Australians are losing their concerns about electric power, a study has found. Image: University of Queensland.

The company, which is gearing up to become America’s only producer of synthetic graphite, a key component in electric vehicle batteries, has not been able to explain the collapse.

But analysts are predicting it could be a significant year for the company with the possibility of a “break-even” not far off. The average price of artificial graphite anode material was also expected to remain high because of tight supply out of China.

Despite the sudden collapse in December, the Novonix share price was still up 640 per cent last year. It jumped another 9 per cent this morning, breaking through the $10 level.

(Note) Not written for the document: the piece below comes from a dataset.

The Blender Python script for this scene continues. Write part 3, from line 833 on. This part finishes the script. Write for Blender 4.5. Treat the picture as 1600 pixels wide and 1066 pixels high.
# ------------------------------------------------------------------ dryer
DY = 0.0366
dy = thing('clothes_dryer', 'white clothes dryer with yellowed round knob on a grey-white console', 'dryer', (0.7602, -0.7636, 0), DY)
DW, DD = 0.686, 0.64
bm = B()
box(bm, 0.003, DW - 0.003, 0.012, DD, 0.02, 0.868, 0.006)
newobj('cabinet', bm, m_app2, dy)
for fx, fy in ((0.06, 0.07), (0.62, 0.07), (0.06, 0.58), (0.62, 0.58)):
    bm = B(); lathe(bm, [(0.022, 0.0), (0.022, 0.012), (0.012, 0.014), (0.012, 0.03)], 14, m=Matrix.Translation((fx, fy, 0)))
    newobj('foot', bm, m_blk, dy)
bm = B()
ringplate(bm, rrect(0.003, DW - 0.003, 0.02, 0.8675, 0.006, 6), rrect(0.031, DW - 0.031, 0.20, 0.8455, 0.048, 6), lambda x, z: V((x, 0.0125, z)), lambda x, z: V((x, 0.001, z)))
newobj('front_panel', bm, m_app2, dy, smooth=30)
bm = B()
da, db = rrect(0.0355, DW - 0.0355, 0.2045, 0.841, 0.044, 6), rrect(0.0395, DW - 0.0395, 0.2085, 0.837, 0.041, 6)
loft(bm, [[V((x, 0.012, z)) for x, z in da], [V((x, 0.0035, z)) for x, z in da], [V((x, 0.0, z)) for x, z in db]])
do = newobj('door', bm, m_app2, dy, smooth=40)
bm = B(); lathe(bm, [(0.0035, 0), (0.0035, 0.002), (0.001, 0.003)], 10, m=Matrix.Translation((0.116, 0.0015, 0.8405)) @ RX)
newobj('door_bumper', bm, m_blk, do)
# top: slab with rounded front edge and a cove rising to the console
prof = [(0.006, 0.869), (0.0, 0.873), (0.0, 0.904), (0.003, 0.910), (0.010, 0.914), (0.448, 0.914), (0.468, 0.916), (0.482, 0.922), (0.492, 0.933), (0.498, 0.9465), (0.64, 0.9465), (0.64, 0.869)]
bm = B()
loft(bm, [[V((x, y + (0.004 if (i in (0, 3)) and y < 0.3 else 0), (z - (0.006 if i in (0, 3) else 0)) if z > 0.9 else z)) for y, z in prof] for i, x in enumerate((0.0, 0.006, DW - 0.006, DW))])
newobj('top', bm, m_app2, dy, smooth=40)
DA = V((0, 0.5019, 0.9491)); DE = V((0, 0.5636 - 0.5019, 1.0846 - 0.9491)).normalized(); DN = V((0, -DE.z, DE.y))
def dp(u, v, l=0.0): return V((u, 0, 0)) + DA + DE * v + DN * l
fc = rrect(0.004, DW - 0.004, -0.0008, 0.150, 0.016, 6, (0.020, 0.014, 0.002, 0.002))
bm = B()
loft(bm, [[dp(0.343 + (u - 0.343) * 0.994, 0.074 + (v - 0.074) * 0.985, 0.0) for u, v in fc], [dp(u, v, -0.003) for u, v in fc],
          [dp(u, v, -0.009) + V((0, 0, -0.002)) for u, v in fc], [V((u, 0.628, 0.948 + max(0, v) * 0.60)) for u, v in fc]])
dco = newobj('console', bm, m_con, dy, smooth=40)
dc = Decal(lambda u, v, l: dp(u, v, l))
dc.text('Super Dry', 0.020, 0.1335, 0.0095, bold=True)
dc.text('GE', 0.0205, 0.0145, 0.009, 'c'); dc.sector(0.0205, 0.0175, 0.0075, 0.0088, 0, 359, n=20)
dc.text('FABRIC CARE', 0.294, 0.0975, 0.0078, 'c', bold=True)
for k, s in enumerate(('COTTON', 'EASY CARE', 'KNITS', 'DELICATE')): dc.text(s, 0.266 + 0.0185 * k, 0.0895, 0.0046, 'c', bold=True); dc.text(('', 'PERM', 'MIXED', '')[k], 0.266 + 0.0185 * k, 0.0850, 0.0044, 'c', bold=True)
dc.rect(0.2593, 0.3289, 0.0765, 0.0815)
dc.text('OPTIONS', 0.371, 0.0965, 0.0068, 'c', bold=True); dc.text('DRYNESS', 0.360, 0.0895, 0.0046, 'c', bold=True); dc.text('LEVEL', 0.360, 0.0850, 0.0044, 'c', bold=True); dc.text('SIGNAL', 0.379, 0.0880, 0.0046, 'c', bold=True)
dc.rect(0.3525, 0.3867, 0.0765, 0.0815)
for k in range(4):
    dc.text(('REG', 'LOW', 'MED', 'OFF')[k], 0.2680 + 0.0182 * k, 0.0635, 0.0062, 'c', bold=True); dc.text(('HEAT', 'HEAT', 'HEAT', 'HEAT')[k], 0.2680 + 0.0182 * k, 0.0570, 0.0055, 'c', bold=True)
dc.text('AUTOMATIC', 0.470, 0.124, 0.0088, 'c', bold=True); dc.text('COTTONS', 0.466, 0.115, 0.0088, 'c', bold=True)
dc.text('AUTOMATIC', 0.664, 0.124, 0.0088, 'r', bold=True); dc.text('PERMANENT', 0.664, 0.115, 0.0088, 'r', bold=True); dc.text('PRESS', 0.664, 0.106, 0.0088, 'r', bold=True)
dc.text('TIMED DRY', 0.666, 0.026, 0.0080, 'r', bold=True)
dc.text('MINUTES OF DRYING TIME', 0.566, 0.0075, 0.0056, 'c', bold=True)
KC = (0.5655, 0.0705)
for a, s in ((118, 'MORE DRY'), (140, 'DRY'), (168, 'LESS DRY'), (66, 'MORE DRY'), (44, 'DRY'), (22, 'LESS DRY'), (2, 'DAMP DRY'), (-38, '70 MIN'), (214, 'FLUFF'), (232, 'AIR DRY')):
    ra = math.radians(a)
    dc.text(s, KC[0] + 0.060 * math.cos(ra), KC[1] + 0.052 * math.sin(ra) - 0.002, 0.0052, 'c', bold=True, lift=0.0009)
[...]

Analyst Marcus Padley said the stock Novonix “started taking off’’ in June last year when it was noticed by the US Government after showing it was a credible non-Chinese supplier of synthetic graphite anode material and a possible groundbreaker in cathode technology. 

“China’s volatility on the trade front (is) helping drive US interest as well as a desire to end its reliance on Chinese production of critical metals. Excitement also flowed from its work on single-crystal cathode materials that are essential in producing longer life batteries,’’ Padley said.

“Novonix has ambitions to grow anode materials volumes to 150,000 tonnes a year by 2030 and estimates North American graphite anode demand will hit 871,000 tonnes in 2030.”

He said it was a difficult stock to value and shareholders were wary “given the unexplained 34 per cent drop at the start of December’’.

“Announcements, not cash flows, are driving the share price,’’ he said.

Morgans is the only major broker covering Novonix and its Hold recommendation in November implied a $7.32 price target, a long way below its current $9.19.

“The near-term picture doesn’t offer that much of a compelling reason to get involved,’’ Padley said.

“Safe to say it is volatile, an unexplained 34 per cent fall should be a bit of a red flag. The move has taken some of the froth off the top which is putting it back in the focus of bargain hunters. ‘’

He said it was still unclear if it was a bargain at current levels given the eye-watering valuation at 723-times revenue. 

“Its inclusion into the ASX 200 (is) drawing focus as well. A profit isn’t expected to be achieved for a few years so it will be incredibly announcement driven.’’

He said deals with electric vehicle and tech companies to shore up supply chains was likely to drive performance.

“Favourable legislative outcomes from the US are another possible tailwind.’’

He expected a period of share price consolidation around the $9 level, but progress on its production capacity and a deal or two would make it look more appealing.